Alla fine non sono pochi gli spettatori che si lamentano di avere pagato più di un euro al minuto: noi abbiamo cronometrato un pezzo di 23’, un secondo di 20’, e un bis di un-minuto-uno (oltre ai biglietti a 50, ce n’erano però anche a 25 euro). Ma si sa, John Zorn bisogna prenderlo come viene: e anche fare il prezioso è funzionale a confermare il suo status di personaggio di culto. Di personaggi di culto poi non c’è solo lui: è un duo con il bassista Bill Laswell. E in ogni caso sono tre quarti d’ora scarsi ma eccellenti.

COL SUO SAX alto Zorn comincia con dei fraseggi sgraziati, poi con la respirazione circolare produce delle improvvisazioni sature, ossessive: sia come suono che come espressione viene da pensare ad un parossistico oboe tradizionale nordafricano; a tratti invece Zorn suona free in senso più tipicamente jazzistico. Laswell non si scompone: per quasi tutto il set continua come assorto a pizzicare placidamente il suo basso, melodico, a volte sognante. Nel secondo brano Zorn riparte più morbido, più lirico. Poi però nei venti minuti c’è di tutto, momenti espressionisti, inflessioni blues, fischi, schiocchi, lo strumento fatto suonare solo diteggiando e senza soffiarci dentro, e di nuovo il Nordafrica. Laswell è sempre flemmatico, tra quello che i due suonano non c’è per lo più una particolare relazione, ma questo scarto introduce un elemento di grande poesia.
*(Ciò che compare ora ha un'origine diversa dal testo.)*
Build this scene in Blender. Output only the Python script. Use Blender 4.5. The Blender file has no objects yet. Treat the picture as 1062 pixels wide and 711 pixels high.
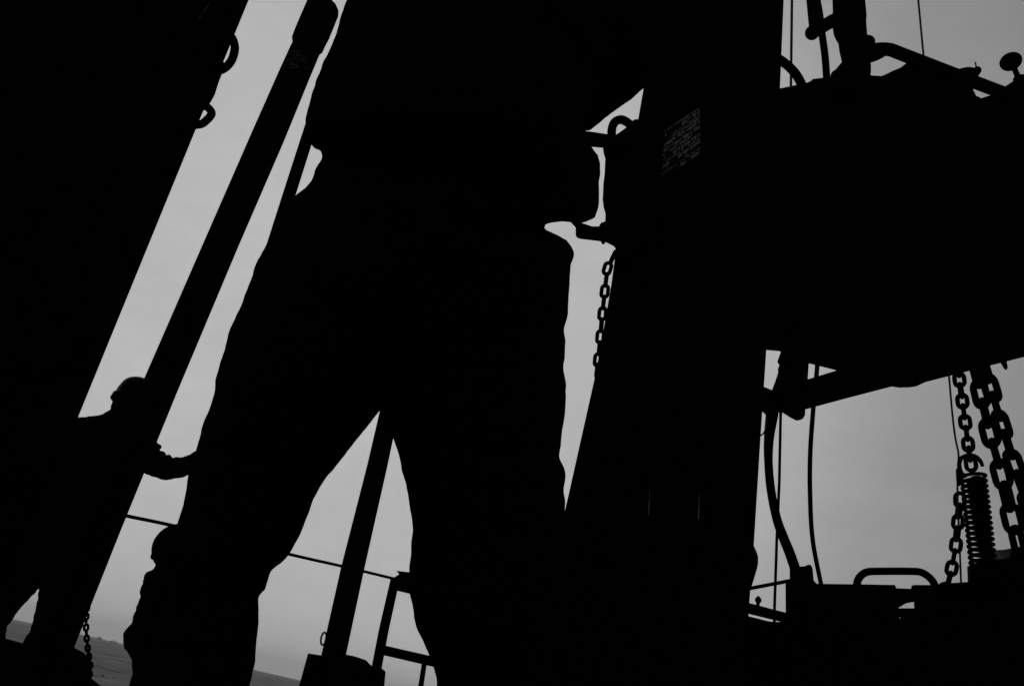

Bill Laswell, foto Hiroshi Omhuna

IN CERTI EFFETTI e momenti di uso vocalizzante del sax è un po’ come se Zorn mettesse in scena dei personaggi: e Zorn esibisce una fantastica capacità di «intrattenere», come se stesse raccontando una storia, che si sviluppa attraverso situazioni diverse, salti di registro narrativo, che avvince l’ascoltatore e lo tiene col fiato sospeso. Un set nudo e crudo che se ce ne fosse bisogno ci ricorda quanto oltre ad essere il leader, il compositore, il creatore di progetti musicali che sappiamo, Zorn non secondariamente sia un sassofonista molto ferrato e di forte personalità.

IL DUO Zorn/Laswell era una delle proposte clou di JazzMi, il festival del jazz di Milano che si chiude oggi. Manifestazione monstre, di oltre duecento appuntamenti tra concerti, film, incontri con musicisti, dibattiti, eccetera, e il pubblico abbonda per tutto, e dà la sensazione che il jazz non sia un fossile. Con forse solo un problema: fra tanta offerta, ognuno in linea di massima va a vedere quello che gli piace già, e torna a casa contento. C’è un pubblico mediamente anziano e non in cerca dell’imprevisto per il quintetto di Enrico Rava e Joe Lovano, un altro piuttosto giovane per il solo un po’ solipsistico del sassofonista Colin Stetson, e uno di vecchi appassionati dell’avanguardia per l’Art Ensemble. Non c’è invece, un accostamento diretto di proposte differenti, e, nel pubblico, il confronto – e magari lo scontro – tra diversi gusti, orientamenti e generazioni.